Intuía que Manoel de Oliveira, con 101 años en el momento del rodaje, iba a echar el resto en una película proyectada hace más de cinco décadas, y cuya idea nació de una experiencia vital que le marcó profundamente. Al mismo tiempo, acuciaba el temor de saber que las altas expectativas son siempre un arma de doble filo, ya que si no se cumplen el sentimiento de decepción se multiplica. Oliveira no las cumplió. Las superó.
Desde la apabullante sencillez de su planteamiento argumental sobre la relación amorosa de un joven fotógrafo con el espíritu de una recién fallecida, la cual le sonríe a través del visor, el director propone una deliciosa fábula moral que explora la pasión más allá de los límites de la racionalidad —extraordinarias las escenas oníricas en blanco y negro—, dónde lo sombrío no excluye la ironía y la búsqueda metafísica va de la mano de la carnalidad y la fisicidad en las actividades humanas más ancestrales, como dos caras indisociables de una misma moneda.
De esta manera, al igual que Hitchcock en La ventana indiscreta , Oliviera indaga también sobre la imagen y la mirada en sus múltiples vertientes (la del protagonista, la del director, la nuestra…), es decir, sobre el propio hecho cinematográfico.
Como muchos maestros en sus obras postreras (Ford, Ozu…), Oliveira, que siempre ha buscado la esencialidad, llega a los límites absolutos de la depuración. Cada encuadre, en su tan elevado grado de rigor —pocas veces igualado— deviene significado purísimo cargado de resonancias y forjador de inaprehensibles sensaciones y, poco a poco, sin prisa pero sin pausa, se va tejiendo el que para mí es, como Cuentos de la luna pálida , Ordet o Pather Panchali , un film sublime ( dicho de aquello que suscita una emoción pregona por su altísima belleza, que ultrapasa la comprensión humana ).
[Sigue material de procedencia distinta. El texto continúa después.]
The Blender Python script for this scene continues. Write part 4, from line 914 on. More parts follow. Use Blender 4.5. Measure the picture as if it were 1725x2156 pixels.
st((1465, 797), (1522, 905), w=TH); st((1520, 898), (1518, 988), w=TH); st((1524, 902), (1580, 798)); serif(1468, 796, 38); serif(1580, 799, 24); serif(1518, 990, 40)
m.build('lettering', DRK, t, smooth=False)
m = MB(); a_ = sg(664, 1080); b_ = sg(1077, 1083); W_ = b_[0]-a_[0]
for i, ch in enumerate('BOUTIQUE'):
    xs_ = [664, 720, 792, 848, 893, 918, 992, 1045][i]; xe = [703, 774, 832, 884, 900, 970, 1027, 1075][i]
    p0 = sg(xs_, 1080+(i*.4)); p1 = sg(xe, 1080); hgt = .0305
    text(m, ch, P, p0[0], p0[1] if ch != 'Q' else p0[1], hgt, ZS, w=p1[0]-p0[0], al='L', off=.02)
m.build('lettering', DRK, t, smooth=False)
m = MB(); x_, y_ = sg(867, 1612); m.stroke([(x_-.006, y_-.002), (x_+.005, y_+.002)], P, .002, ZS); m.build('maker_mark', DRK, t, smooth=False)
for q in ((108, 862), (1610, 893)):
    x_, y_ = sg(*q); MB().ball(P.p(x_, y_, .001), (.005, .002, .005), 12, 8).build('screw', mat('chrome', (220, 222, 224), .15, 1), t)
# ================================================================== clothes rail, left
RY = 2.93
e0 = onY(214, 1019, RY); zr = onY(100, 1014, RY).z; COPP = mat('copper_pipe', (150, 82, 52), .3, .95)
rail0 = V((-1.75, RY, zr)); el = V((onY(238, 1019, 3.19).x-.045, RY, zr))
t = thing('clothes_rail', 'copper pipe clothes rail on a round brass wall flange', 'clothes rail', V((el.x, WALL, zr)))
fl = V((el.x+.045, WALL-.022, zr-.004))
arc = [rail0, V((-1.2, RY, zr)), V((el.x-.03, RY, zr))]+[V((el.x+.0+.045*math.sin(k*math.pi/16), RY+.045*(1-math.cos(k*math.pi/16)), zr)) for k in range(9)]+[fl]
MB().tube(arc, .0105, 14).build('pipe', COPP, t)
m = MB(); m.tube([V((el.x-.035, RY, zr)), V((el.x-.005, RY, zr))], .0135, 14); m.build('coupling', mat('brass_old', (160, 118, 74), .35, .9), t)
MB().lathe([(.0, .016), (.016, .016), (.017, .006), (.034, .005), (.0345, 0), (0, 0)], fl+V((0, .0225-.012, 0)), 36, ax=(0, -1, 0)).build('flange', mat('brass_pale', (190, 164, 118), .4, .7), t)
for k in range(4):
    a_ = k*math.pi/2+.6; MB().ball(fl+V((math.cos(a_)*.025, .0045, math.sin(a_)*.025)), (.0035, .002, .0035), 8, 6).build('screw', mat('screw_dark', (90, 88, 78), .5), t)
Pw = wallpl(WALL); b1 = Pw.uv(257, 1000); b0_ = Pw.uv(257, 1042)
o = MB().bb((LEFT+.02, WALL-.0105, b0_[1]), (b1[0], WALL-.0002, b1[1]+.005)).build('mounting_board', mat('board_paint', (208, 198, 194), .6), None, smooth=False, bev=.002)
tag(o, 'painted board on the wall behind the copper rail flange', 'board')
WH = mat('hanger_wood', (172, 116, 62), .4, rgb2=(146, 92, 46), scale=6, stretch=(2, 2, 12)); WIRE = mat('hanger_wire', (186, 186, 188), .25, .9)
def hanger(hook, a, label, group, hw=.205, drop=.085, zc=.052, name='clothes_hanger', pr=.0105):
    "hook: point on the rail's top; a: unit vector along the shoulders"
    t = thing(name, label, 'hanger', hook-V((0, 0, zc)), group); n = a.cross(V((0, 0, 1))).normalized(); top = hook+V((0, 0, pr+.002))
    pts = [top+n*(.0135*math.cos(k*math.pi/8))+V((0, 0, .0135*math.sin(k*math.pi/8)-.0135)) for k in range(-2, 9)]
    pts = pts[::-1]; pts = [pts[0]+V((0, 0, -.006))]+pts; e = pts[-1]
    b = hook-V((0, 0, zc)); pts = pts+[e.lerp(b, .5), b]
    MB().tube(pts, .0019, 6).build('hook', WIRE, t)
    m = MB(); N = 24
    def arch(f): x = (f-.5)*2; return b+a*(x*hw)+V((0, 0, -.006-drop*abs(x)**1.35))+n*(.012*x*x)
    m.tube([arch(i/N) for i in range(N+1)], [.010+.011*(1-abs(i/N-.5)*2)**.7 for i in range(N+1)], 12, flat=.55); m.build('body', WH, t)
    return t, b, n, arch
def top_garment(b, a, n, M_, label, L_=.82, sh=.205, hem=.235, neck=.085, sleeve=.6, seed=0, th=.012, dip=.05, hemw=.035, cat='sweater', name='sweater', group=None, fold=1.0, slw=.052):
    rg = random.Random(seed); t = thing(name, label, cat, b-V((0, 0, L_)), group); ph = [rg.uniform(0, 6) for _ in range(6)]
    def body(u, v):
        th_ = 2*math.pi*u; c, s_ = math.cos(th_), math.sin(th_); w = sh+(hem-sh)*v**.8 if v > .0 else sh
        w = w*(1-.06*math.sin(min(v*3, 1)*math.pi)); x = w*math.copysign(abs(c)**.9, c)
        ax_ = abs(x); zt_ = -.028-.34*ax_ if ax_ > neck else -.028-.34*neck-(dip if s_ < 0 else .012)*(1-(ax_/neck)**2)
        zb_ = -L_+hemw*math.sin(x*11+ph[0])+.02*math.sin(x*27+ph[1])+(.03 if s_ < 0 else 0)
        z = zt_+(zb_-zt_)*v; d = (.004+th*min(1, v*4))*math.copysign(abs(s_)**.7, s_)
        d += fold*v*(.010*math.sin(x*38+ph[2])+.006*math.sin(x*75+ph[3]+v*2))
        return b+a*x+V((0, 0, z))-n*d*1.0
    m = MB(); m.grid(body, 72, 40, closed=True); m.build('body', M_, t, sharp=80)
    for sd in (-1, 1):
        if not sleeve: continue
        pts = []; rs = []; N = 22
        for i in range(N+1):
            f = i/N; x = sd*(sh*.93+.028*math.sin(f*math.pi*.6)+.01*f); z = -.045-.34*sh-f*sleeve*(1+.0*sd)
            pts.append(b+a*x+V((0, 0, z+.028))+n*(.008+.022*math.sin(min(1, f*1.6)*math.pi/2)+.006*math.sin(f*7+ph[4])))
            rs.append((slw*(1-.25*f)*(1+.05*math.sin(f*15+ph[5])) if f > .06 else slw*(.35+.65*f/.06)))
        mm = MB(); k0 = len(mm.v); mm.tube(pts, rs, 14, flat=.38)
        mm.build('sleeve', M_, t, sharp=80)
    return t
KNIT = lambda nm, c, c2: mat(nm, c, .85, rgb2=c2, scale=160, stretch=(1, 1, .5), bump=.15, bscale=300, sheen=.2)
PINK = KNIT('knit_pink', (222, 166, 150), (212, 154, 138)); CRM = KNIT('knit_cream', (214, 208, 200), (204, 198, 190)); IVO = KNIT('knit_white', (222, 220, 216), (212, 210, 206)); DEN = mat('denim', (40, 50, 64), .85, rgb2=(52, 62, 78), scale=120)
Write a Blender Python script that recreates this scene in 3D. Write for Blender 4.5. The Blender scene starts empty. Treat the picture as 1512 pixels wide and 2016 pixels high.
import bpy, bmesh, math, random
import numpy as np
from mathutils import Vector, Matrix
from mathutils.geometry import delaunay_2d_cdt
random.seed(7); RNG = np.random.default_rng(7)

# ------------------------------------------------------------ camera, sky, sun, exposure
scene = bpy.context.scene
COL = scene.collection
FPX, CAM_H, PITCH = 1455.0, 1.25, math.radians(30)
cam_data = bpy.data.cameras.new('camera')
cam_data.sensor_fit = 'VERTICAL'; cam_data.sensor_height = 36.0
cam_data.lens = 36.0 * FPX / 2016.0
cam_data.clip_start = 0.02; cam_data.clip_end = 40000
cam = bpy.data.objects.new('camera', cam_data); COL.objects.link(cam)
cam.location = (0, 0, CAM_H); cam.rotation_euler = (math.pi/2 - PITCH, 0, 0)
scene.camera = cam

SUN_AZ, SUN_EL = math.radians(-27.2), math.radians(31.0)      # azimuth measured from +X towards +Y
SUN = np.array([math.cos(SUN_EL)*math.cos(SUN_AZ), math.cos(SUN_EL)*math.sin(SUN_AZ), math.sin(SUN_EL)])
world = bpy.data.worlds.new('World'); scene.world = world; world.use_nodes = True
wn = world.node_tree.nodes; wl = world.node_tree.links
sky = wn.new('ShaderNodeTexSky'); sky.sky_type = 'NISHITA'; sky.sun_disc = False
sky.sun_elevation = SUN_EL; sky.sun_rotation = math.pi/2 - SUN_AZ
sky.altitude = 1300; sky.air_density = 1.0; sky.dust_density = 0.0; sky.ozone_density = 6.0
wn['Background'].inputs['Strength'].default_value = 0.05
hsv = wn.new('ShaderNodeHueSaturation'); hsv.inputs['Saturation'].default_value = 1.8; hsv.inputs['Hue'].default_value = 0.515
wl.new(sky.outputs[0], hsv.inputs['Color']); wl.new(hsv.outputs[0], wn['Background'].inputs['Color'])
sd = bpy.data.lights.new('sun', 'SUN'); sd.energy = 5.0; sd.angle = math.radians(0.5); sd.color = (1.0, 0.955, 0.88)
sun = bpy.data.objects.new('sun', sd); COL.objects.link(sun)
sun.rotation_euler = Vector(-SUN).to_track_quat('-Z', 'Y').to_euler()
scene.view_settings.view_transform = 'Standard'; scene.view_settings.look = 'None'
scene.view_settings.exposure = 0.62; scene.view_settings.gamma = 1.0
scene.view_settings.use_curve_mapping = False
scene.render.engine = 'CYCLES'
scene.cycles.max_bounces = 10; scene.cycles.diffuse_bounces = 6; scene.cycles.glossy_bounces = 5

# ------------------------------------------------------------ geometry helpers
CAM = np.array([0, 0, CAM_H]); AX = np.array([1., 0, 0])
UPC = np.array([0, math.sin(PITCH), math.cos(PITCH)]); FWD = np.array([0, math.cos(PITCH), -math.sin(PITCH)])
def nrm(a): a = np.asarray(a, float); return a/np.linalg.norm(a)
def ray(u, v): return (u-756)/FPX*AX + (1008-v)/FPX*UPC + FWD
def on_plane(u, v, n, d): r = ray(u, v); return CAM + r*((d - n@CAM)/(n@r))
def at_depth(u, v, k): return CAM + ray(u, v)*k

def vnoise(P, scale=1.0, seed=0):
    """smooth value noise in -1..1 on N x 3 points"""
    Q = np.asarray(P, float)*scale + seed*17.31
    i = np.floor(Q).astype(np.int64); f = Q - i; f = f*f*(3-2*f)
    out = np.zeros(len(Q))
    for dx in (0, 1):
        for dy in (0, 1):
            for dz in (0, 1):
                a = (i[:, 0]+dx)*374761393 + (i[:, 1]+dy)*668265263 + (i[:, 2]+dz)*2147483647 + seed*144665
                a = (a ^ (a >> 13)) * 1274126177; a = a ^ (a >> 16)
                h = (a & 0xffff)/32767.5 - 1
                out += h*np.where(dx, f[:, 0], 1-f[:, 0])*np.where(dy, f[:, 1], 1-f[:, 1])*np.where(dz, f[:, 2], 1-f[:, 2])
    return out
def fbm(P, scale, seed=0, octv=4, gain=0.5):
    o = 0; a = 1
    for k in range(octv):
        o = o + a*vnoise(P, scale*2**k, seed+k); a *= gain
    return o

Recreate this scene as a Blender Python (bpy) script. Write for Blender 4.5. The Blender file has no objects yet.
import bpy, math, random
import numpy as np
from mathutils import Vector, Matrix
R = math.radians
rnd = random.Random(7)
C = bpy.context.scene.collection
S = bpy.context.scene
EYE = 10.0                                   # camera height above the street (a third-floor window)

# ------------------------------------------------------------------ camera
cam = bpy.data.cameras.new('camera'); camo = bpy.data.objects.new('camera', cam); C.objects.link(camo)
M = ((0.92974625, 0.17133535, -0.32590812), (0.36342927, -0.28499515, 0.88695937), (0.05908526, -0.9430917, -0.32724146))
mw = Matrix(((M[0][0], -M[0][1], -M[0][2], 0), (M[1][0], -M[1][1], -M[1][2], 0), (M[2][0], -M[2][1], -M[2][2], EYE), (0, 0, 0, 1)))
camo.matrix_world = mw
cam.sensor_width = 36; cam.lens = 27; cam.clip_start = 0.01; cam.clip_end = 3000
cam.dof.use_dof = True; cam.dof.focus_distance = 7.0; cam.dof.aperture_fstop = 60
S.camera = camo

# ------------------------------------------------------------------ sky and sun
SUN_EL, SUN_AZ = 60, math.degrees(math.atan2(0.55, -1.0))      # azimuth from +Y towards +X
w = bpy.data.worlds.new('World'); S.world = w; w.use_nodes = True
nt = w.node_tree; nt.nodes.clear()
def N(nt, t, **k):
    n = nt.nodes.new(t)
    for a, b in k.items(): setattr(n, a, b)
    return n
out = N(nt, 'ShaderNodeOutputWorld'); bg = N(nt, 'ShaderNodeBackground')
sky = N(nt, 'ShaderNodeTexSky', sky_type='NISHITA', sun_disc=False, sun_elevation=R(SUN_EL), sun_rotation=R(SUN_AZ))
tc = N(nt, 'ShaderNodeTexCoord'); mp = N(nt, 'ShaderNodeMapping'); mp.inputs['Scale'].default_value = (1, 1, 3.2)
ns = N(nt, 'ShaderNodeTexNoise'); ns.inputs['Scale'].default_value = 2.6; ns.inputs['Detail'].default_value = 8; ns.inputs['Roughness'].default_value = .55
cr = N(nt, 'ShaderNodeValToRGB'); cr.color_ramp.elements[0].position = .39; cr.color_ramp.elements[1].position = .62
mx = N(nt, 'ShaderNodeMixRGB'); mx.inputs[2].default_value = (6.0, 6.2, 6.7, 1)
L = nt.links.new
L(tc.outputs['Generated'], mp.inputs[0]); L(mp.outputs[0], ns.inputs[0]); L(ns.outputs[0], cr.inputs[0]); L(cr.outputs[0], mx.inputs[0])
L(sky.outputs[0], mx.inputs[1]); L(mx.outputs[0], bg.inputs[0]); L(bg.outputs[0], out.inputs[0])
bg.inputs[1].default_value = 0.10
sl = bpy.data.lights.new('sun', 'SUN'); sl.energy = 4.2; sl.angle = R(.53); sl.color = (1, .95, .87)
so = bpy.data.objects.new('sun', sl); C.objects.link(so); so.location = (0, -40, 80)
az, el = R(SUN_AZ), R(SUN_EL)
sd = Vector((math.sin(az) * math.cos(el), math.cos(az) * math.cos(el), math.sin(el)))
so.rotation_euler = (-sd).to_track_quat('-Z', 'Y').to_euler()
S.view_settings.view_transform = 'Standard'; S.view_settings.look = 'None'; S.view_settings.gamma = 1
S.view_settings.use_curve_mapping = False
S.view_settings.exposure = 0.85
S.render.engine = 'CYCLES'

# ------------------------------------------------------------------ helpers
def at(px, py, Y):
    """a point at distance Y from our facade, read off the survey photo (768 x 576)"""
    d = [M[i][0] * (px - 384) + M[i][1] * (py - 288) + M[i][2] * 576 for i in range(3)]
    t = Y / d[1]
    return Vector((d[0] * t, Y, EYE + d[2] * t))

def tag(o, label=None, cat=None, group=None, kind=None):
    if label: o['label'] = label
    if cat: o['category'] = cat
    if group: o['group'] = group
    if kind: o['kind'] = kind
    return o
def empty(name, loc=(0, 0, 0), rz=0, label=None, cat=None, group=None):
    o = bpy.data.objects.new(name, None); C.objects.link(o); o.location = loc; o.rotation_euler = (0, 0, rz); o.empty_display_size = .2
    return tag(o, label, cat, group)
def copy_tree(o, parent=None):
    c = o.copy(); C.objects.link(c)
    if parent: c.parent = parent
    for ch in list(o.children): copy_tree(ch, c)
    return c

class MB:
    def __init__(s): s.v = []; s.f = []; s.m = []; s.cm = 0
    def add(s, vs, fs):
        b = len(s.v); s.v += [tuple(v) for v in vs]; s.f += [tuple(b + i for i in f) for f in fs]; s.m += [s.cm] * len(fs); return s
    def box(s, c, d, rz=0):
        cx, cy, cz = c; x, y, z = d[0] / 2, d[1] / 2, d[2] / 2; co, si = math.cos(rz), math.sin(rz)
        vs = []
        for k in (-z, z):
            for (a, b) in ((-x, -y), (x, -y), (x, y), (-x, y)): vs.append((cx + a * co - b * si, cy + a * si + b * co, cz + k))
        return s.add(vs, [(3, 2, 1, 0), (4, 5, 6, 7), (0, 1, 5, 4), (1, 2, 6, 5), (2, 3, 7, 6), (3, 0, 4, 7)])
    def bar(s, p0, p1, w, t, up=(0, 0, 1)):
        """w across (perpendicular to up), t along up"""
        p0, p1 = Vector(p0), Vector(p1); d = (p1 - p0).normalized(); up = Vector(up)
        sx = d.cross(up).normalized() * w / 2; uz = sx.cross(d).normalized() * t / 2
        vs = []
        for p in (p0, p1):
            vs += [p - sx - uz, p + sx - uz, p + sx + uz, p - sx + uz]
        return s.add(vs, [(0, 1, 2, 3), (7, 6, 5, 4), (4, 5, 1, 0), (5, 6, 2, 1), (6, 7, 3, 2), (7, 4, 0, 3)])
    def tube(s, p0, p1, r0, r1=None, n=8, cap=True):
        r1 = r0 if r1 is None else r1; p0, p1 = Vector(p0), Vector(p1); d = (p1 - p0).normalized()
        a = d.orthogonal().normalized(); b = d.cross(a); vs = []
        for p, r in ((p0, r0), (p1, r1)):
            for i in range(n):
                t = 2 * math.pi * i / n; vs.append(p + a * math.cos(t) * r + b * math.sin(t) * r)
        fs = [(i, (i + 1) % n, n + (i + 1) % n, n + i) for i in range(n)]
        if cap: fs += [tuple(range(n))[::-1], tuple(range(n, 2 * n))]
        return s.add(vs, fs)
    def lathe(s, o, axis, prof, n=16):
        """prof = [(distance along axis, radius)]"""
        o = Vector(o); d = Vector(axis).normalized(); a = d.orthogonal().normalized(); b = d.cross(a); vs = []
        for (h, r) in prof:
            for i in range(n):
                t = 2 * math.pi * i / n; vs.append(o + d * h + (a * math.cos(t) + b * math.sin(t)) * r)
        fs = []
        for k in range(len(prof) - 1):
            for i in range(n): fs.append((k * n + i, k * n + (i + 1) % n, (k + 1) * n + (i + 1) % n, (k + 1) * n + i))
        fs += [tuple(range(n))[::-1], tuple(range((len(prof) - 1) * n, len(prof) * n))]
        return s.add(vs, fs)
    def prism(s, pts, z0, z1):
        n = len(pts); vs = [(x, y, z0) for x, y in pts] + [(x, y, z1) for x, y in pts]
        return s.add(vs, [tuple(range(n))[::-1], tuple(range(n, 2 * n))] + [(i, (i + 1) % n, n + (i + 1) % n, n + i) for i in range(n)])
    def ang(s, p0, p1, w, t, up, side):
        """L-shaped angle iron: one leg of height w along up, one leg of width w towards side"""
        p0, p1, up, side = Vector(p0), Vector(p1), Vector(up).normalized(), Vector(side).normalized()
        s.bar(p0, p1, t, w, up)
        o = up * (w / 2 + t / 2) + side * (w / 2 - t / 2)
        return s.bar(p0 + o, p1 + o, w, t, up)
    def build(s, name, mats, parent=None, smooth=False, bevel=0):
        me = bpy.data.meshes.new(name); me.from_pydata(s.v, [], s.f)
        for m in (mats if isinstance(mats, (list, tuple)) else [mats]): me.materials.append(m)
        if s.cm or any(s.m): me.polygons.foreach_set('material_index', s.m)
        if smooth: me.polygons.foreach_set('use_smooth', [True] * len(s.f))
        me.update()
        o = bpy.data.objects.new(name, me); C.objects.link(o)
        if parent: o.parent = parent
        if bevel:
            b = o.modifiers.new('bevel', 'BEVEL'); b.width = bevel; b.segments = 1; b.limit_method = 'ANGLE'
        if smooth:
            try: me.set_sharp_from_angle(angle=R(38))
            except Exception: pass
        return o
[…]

O, si se quiere, una de las más poéticas y conmovedoras respuestas que jamás me han dado a la famosa pregunta de Bazin, ¿qué es el cine?
Si tuviera que traducir El extraño caso de Angélica a las palabras, escogería éstas de Miguel Hernández:
Llegó con tres heridas:
la del amor,
la de la muerte,
la de la vida.
Con tres heridas viene:
la de la vida,
la del amor,
la de la muerte.
Con tres heridas yo:
la de la vida,
la de la muerte,
la del amor.
Muchas veces, cuando te hablan de una chica y te comentan lo simpática y buena gente que es la muchacha, lo que se pretende con tal observación es disimular lo poco agraciado que es su físico.
Con el cine de Manoel de Oliveira de los últimos años me da la sensación de que sucede lo mismo, y cuando se habla con exaltación de su longevidad (cuenta ya con 102 años haciendo esta película), en cierto de modo se intentan camuflar las enormes carencias que tienen sus películas. Partiendo de la base de que el argumento da para muy poco, quedándose uno perplejo ante semejante prolongamiento de una historia tan escueta.
En El extraño caso de Angélica –un proyecto de 1952 fracasado a causa de la censura– basta con la enajenación de un fotógrafo ante una joven recién fallecida a la que acaba de retratar. Esa joven es Pilar López de Ayala, a la que no ha hecho falta aprender ni pizca de portugués en su andadura por el país vecino, ya que su trabajo se limita a apenas pestañear en un par de ocasiones. Sin duda, su trabajo más difícil después de sus incursiones en la ya paradigmática serie de adolescentes Al salir de clase.
Aunque el protagonista omnipresente sea Ricardo Trêpa, que no está nada mal, y tiene incluso pose de actor de Hollywood, todo quede dicho. Es ya un habitual en las películas del, para mí, excesivamente veterano director portugués, quien lo poco que nos concede son unos bellos, aunque eternos, planos del entorno rural portugués.